Problem statement: Only the lines from the first one through the line with "sc.camera = cam" should be printed, exactly as they appear.

Records for this exercise:
— Start —
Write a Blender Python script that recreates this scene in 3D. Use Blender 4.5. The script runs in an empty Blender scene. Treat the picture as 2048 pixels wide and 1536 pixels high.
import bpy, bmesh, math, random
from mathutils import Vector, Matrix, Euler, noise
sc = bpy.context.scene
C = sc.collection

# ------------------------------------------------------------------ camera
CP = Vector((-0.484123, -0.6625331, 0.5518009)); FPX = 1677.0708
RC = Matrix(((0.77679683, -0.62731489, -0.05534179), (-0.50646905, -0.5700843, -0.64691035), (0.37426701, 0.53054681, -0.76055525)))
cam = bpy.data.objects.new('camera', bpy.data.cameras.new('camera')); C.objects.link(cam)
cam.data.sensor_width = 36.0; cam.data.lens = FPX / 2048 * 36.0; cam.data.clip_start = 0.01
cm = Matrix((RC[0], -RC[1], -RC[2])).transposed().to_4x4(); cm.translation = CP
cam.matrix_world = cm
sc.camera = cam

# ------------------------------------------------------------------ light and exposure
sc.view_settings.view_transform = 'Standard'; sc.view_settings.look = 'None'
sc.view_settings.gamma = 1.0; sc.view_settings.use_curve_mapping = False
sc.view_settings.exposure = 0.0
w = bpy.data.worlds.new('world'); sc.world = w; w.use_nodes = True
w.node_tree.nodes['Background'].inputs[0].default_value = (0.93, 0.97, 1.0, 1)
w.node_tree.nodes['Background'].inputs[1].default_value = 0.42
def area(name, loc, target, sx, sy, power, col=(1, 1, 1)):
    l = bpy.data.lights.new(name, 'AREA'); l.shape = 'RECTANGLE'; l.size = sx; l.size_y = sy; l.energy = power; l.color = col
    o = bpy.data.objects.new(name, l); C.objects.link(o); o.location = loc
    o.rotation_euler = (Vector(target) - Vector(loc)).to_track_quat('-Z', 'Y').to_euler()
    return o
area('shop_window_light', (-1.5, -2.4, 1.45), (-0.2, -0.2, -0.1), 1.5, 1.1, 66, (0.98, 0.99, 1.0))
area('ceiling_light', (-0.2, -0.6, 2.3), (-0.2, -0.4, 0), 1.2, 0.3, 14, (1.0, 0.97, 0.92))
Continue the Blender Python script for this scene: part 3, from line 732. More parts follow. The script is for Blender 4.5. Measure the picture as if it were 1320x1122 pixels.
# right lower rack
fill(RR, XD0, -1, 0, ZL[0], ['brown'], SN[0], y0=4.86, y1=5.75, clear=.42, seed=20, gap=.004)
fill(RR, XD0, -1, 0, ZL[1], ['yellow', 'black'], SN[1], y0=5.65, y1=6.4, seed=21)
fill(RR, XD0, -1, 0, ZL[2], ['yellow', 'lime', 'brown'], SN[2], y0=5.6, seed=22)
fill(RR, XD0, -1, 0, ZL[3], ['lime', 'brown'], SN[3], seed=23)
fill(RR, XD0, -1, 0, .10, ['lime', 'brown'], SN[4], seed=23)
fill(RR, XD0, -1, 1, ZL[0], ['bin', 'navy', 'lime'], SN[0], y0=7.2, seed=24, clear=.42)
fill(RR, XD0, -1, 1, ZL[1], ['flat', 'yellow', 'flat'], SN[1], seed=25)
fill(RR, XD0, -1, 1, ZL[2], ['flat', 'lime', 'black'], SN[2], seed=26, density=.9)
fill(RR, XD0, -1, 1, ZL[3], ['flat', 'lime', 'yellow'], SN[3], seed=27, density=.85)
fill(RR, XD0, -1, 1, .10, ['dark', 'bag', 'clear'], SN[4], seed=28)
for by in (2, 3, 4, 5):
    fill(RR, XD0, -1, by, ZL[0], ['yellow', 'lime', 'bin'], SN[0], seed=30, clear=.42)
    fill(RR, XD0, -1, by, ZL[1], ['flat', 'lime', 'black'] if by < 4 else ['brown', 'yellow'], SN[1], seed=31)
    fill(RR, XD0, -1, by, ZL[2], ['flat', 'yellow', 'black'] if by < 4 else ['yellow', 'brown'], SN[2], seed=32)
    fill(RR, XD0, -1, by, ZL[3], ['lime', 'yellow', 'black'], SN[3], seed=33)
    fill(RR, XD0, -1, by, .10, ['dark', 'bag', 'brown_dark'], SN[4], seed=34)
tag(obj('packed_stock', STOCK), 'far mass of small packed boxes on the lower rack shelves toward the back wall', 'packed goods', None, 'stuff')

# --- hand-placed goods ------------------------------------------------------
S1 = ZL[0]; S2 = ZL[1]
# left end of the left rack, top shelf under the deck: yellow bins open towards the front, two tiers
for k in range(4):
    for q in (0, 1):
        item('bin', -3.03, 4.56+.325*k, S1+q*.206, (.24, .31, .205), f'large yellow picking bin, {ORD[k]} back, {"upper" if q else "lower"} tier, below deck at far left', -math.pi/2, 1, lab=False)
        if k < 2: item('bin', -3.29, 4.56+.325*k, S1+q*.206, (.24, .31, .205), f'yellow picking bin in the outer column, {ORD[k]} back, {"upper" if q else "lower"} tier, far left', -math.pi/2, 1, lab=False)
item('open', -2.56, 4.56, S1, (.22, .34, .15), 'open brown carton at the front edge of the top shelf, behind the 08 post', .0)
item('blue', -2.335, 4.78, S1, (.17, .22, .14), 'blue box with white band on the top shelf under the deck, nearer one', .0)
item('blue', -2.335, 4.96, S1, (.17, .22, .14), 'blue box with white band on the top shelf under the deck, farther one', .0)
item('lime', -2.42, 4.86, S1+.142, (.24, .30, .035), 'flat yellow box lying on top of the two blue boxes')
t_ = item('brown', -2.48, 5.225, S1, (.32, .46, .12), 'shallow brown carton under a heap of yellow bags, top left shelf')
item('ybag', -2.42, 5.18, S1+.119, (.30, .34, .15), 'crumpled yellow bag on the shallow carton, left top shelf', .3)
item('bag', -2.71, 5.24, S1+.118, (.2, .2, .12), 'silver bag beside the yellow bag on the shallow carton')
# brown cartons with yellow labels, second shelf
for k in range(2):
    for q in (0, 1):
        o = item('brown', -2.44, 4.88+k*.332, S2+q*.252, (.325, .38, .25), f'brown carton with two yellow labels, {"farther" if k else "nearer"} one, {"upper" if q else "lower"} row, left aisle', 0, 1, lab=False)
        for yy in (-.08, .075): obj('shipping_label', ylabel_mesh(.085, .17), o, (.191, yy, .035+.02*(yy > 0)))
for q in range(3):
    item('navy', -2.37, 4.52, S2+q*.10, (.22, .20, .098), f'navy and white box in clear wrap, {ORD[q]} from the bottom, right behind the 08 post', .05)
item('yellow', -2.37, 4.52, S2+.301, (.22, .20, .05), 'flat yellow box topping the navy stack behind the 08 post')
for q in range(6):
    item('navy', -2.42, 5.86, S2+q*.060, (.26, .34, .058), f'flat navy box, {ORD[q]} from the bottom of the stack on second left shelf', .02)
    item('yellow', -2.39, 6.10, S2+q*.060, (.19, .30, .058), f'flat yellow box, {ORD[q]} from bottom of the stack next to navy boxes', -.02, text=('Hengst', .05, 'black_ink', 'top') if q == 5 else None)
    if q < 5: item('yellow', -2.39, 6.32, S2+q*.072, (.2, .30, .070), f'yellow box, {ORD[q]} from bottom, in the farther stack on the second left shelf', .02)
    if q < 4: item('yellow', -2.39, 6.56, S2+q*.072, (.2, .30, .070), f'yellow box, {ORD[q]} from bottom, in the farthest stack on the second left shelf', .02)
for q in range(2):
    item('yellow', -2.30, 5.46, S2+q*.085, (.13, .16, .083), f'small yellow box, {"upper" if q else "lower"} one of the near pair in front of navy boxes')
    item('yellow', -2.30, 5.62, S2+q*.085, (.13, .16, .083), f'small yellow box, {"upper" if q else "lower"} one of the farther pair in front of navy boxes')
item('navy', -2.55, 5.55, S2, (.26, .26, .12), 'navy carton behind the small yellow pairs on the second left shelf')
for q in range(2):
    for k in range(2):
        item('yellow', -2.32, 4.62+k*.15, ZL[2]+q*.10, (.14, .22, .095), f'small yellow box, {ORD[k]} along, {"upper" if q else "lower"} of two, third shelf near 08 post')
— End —
Full solution:
Write a Blender Python script that recreates this scene in 3D. Use Blender 4.5. The script runs in an empty Blender scene. Treat the picture as 2048 pixels wide and 1536 pixels high.
import bpy, bmesh, math, random
from mathutils import Vector, Matrix, Euler, noise
sc = bpy.context.scene
C = sc.collection

# ------------------------------------------------------------------ camera
CP = Vector((-0.484123, -0.6625331, 0.5518009)); FPX = 1677.0708
RC = Matrix(((0.77679683, -0.62731489, -0.05534179), (-0.50646905, -0.5700843, -0.64691035), (0.37426701, 0.53054681, -0.76055525)))
cam = bpy.data.objects.new('camera', bpy.data.cameras.new('camera')); C.objects.link(cam)
cam.data.sensor_width = 36.0; cam.data.lens = FPX / 2048 * 36.0; cam.data.clip_start = 0.01
cm = Matrix((RC[0], -RC[1], -RC[2])).transposed().to_4x4(); cm.translation = CP
cam.matrix_world = cm
sc.camera = cam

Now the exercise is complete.